++++ Extracted data
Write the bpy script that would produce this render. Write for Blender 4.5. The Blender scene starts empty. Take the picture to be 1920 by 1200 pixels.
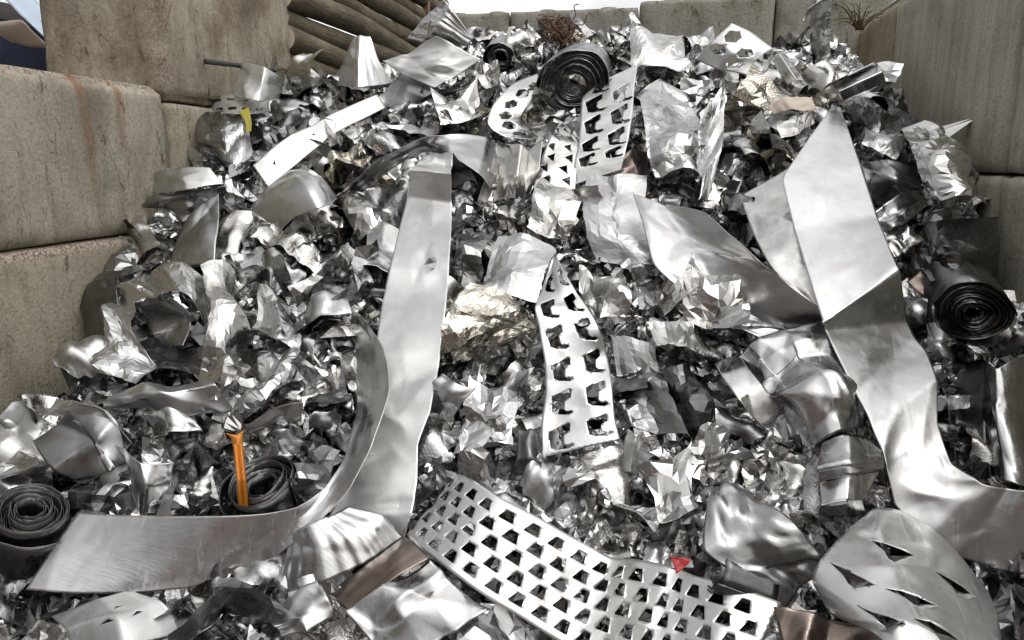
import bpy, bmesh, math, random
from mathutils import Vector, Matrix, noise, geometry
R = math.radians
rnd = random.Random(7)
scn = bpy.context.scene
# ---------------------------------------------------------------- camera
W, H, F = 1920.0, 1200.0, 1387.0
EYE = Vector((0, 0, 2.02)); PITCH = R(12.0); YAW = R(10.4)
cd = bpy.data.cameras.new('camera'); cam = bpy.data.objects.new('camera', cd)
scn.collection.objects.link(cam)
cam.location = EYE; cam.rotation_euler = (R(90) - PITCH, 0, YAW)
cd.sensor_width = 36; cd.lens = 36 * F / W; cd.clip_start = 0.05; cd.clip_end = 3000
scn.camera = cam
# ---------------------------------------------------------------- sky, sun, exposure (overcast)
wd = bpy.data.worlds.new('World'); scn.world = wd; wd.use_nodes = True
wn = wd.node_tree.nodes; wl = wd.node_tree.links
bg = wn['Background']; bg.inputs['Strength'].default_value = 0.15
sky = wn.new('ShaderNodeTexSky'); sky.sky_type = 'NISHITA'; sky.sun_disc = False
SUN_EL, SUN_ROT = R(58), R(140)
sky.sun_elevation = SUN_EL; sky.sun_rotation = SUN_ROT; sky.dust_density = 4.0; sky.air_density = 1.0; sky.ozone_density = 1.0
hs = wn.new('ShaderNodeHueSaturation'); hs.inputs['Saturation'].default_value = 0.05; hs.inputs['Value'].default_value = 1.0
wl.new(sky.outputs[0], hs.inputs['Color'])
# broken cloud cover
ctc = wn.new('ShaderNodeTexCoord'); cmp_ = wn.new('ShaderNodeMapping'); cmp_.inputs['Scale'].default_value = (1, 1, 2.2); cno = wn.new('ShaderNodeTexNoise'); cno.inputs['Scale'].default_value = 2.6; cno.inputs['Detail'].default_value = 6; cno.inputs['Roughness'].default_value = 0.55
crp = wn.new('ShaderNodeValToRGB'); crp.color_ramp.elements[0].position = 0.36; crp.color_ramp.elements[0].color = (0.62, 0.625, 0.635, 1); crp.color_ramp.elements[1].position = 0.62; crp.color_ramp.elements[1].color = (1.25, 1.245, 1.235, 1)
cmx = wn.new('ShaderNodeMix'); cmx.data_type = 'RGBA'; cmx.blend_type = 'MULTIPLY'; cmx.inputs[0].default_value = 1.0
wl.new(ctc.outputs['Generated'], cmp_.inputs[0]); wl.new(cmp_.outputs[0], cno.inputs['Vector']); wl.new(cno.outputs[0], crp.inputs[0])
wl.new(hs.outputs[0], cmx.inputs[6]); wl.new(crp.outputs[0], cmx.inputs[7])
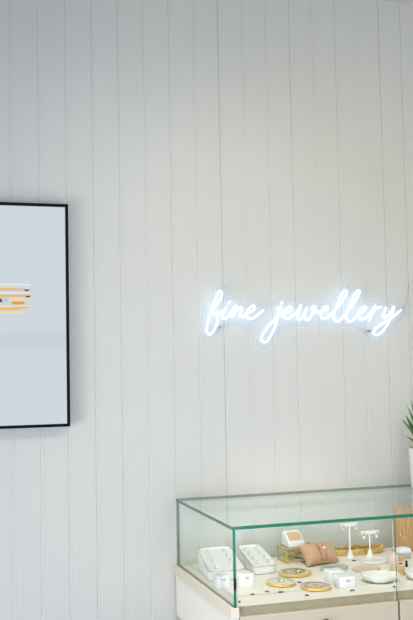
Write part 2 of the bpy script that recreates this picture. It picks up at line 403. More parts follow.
++++++++
Instructions for the task:
Return each line of the data, keeping its wording exact and omitting pictures.

Output:
Write the bpy script that would produce this render. Write for Blender 4.5. The Blender scene starts empty. Take the picture to be 1920 by 1200 pixels.
import bpy, bmesh, math, random
from mathutils import Vector, Matrix, noise, geometry
R = math.radians
rnd = random.Random(7)
scn = bpy.context.scene
# ---------------------------------------------------------------- camera
W, H, F = 1920.0, 1200.0, 1387.0
EYE = Vector((0, 0, 2.02)); PITCH = R(12.0); YAW = R(10.4)
cd = bpy.data.cameras.new('camera'); cam = bpy.data.objects.new('camera', cd)
scn.collection.objects.link(cam)
cam.location = EYE; cam.rotation_euler = (R(90) - PITCH, 0, YAW)
cd.sensor_width = 36; cd.lens = 36 * F / W; cd.clip_start = 0.05; cd.clip_end = 3000
scn.camera = cam
# ---------------------------------------------------------------- sky, sun, exposure (overcast)
wd = bpy.data.worlds.new('World'); scn.world = wd; wd.use_nodes = True
wn = wd.node_tree.nodes; wl = wd.node_tree.links
bg = wn['Background']; bg.inputs['Strength'].default_value = 0.15
sky = wn.new('ShaderNodeTexSky'); sky.sky_type = 'NISHITA'; sky.sun_disc = False
SUN_EL, SUN_ROT = R(58), R(140)
sky.sun_elevation = SUN_EL; sky.sun_rotation = SUN_ROT; sky.dust_density = 4.0; sky.air_density = 1.0; sky.ozone_density = 1.0
hs = wn.new('ShaderNodeHueSaturation'); hs.inputs['Saturation'].default_value = 0.05; hs.inputs['Value'].default_value = 1.0
wl.new(sky.outputs[0], hs.inputs['Color'])
# broken cloud cover
ctc = wn.new('ShaderNodeTexCoord'); cmp_ = wn.new('ShaderNodeMapping'); cmp_.inputs['Scale'].default_value = (1, 1, 2.2); cno = wn.new('ShaderNodeTexNoise'); cno.inputs['Scale'].default_value = 2.6; cno.inputs['Detail'].default_value = 6; cno.inputs['Roughness'].default_value = 0.55
crp = wn.new('ShaderNodeValToRGB'); crp.color_ramp.elements[0].position = 0.36; crp.color_ramp.elements[0].color = (0.62, 0.625, 0.635, 1); crp.color_ramp.elements[1].position = 0.62; crp.color_ramp.elements[1].color = (1.25, 1.245, 1.235, 1)
cmx = wn.new('ShaderNodeMix'); cmx.data_type = 'RGBA'; cmx.blend_type = 'MULTIPLY'; cmx.inputs[0].default_value = 1.0
wl.new(ctc.outputs['Generated'], cmp_.inputs[0]); wl.new(cmp_.outputs[0], cno.inputs['Vector']); wl.new(cno.outputs[0], crp.inputs[0])
wl.new(hs.outputs[0], cmx.inputs[6]); wl.new(crp.outputs[0], cmx.inputs[7])
Write part 2 of the bpy script that recreates this picture. It picks up at line 403. More parts follow.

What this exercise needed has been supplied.